[Start]
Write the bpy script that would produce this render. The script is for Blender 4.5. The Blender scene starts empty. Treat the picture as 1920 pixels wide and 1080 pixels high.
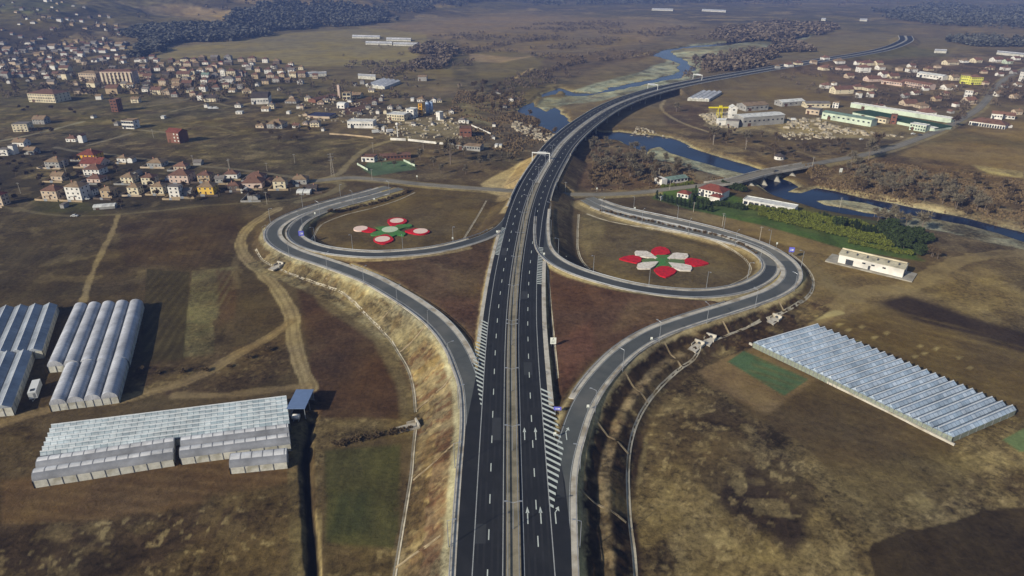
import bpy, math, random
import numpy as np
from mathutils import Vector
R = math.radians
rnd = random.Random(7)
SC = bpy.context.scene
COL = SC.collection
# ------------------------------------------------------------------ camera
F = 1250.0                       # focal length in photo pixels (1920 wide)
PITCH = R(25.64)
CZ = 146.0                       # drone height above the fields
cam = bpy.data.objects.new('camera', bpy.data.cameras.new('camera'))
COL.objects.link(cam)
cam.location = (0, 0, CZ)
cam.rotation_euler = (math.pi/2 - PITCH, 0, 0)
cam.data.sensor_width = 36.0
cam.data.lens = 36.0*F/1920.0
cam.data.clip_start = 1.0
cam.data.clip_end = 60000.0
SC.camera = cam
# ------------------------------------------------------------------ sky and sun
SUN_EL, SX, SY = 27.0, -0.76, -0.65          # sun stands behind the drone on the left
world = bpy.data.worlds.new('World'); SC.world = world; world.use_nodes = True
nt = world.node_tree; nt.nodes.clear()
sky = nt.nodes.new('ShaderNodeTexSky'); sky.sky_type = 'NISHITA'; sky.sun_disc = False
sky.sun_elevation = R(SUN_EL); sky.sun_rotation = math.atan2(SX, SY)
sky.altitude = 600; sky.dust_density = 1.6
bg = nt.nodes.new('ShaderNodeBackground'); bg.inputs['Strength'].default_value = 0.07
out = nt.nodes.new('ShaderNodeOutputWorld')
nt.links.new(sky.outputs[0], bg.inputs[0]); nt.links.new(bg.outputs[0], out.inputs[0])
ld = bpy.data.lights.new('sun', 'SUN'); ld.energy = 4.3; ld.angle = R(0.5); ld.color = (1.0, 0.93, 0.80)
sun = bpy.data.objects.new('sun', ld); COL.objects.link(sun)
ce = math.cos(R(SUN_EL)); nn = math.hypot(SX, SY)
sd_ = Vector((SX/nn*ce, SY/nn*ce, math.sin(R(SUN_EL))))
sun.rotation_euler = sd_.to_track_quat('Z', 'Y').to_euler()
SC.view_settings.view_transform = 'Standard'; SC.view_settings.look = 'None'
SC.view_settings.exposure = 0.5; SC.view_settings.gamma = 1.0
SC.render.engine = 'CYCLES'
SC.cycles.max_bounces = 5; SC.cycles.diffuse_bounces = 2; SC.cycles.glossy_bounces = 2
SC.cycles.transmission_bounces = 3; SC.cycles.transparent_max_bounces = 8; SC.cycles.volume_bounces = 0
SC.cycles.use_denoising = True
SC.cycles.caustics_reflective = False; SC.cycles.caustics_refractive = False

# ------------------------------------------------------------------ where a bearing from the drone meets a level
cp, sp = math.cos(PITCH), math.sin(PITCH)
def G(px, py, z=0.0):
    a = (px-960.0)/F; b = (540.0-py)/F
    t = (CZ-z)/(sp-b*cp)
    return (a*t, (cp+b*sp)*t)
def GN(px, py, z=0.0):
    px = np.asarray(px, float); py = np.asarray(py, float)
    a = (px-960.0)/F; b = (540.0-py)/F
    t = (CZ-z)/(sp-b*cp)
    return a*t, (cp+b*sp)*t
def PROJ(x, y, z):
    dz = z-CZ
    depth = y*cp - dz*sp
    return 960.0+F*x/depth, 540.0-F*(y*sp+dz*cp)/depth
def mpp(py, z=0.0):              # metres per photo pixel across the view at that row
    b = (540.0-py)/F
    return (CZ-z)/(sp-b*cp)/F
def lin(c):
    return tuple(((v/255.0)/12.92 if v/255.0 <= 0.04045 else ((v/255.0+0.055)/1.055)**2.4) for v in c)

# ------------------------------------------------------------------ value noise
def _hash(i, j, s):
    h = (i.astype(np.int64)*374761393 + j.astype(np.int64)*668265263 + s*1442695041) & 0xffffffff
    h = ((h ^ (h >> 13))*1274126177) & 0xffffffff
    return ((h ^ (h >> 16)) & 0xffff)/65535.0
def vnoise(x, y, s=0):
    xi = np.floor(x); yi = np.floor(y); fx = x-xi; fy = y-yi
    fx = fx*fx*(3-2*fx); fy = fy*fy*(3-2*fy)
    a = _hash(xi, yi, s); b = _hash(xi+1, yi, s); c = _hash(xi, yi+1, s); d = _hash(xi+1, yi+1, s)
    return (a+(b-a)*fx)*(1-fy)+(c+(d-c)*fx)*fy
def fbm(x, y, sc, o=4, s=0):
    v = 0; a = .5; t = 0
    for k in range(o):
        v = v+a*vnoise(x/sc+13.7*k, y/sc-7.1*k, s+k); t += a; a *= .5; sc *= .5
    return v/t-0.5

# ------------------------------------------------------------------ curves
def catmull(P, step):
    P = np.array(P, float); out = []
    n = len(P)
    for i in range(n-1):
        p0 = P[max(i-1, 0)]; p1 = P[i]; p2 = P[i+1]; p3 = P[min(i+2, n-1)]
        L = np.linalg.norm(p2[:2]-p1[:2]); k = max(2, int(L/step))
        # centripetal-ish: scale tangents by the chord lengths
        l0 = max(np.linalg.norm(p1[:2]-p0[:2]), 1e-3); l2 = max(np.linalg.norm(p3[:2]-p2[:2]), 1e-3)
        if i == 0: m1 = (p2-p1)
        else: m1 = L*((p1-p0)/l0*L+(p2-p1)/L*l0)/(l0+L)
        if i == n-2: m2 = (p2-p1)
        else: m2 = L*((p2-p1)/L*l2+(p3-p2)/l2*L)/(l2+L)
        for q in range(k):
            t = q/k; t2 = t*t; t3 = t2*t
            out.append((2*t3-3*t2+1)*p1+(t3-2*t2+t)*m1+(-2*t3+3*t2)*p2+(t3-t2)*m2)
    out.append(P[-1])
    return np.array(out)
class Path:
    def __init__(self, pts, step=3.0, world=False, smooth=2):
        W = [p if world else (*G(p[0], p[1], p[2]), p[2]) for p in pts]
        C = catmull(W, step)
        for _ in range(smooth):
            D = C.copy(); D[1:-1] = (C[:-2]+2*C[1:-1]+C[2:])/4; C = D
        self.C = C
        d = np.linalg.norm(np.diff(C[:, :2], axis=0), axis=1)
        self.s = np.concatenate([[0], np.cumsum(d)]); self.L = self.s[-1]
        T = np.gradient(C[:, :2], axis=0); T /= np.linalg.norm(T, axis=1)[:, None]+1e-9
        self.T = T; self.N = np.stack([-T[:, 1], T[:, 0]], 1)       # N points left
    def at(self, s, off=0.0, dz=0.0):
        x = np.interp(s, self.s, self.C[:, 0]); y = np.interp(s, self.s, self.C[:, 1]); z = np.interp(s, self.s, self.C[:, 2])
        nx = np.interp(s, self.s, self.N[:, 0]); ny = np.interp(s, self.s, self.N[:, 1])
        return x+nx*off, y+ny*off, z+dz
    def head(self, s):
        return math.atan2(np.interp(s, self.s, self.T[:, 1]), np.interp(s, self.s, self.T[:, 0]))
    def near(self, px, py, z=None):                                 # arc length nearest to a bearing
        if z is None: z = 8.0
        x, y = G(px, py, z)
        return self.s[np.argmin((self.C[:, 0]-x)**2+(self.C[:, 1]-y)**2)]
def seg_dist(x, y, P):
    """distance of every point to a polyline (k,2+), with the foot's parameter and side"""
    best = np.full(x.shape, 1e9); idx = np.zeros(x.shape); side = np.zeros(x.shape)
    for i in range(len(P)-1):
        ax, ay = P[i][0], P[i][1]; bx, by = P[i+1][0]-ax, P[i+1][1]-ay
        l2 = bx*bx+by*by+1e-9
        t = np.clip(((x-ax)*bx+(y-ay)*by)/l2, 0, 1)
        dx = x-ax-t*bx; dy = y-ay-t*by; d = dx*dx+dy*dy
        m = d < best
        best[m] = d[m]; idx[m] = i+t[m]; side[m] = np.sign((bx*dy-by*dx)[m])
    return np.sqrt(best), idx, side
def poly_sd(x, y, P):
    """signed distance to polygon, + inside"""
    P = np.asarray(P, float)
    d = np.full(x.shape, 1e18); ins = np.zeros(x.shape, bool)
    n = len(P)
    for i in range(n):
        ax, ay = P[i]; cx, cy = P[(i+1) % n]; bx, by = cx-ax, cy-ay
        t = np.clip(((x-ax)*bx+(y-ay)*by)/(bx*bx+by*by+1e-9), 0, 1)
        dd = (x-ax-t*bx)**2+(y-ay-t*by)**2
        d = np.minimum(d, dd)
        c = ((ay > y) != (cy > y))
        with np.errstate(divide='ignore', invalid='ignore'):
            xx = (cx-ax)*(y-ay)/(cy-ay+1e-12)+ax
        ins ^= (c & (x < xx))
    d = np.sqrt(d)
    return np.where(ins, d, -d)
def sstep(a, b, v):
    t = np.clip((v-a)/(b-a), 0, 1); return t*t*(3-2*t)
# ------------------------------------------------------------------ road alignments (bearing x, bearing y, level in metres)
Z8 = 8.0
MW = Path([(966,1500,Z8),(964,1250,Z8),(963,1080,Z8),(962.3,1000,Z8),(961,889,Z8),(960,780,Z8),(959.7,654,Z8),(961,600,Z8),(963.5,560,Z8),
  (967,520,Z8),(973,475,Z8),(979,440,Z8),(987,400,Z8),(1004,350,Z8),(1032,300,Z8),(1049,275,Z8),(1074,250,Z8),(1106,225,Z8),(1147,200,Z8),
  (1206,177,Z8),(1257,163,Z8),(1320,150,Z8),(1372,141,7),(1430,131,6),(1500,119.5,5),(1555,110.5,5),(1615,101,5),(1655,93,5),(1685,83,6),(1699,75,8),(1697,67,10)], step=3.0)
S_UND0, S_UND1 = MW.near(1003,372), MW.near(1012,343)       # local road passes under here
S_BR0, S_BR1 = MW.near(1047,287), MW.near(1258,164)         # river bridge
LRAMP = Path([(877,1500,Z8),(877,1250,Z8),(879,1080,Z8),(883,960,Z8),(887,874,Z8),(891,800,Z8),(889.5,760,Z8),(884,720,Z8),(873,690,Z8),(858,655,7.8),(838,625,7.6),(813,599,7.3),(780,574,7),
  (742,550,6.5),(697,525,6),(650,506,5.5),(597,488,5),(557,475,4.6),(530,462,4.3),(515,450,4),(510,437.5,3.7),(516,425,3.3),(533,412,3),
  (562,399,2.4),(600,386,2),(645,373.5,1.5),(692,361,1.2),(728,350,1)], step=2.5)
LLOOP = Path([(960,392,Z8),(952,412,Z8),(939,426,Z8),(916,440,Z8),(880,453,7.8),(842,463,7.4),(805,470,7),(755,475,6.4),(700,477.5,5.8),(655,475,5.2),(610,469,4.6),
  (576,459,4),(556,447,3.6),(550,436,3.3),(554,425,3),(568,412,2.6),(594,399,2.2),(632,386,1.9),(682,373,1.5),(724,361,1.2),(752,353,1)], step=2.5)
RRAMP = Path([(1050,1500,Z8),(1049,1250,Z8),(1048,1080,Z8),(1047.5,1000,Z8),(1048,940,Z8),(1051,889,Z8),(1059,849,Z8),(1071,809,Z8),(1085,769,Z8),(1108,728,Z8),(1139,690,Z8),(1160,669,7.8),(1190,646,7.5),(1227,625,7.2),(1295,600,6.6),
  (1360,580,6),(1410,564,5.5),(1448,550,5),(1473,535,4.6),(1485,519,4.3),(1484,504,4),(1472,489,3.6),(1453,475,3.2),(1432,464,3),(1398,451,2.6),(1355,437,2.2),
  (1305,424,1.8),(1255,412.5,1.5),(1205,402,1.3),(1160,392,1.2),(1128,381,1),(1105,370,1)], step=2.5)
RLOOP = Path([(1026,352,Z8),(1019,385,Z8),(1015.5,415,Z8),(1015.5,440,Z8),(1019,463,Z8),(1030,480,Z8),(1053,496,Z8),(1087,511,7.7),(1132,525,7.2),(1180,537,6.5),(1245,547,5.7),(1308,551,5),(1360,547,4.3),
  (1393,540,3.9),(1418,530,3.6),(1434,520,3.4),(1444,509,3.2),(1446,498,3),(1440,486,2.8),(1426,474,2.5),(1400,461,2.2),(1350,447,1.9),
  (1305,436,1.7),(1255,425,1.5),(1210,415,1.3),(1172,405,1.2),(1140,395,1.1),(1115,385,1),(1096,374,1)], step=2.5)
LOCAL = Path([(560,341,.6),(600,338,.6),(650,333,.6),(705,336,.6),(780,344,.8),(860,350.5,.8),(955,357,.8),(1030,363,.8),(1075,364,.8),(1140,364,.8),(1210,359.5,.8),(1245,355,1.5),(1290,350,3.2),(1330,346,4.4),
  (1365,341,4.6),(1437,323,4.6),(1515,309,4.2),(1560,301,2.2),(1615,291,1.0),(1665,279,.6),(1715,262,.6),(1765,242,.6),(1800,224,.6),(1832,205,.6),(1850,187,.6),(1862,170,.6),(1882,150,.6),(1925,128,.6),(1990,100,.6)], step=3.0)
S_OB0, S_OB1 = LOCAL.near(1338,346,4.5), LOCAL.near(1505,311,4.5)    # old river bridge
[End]
## Written exercise
Select and copy every line of the listing with the word "scene".

## Answer to the task
Write the bpy script that would produce this render. The script is for Blender 4.5. The Blender scene starts empty. Treat the picture as 1920 pixels wide and 1080 pixels high.
SC = bpy.context.scene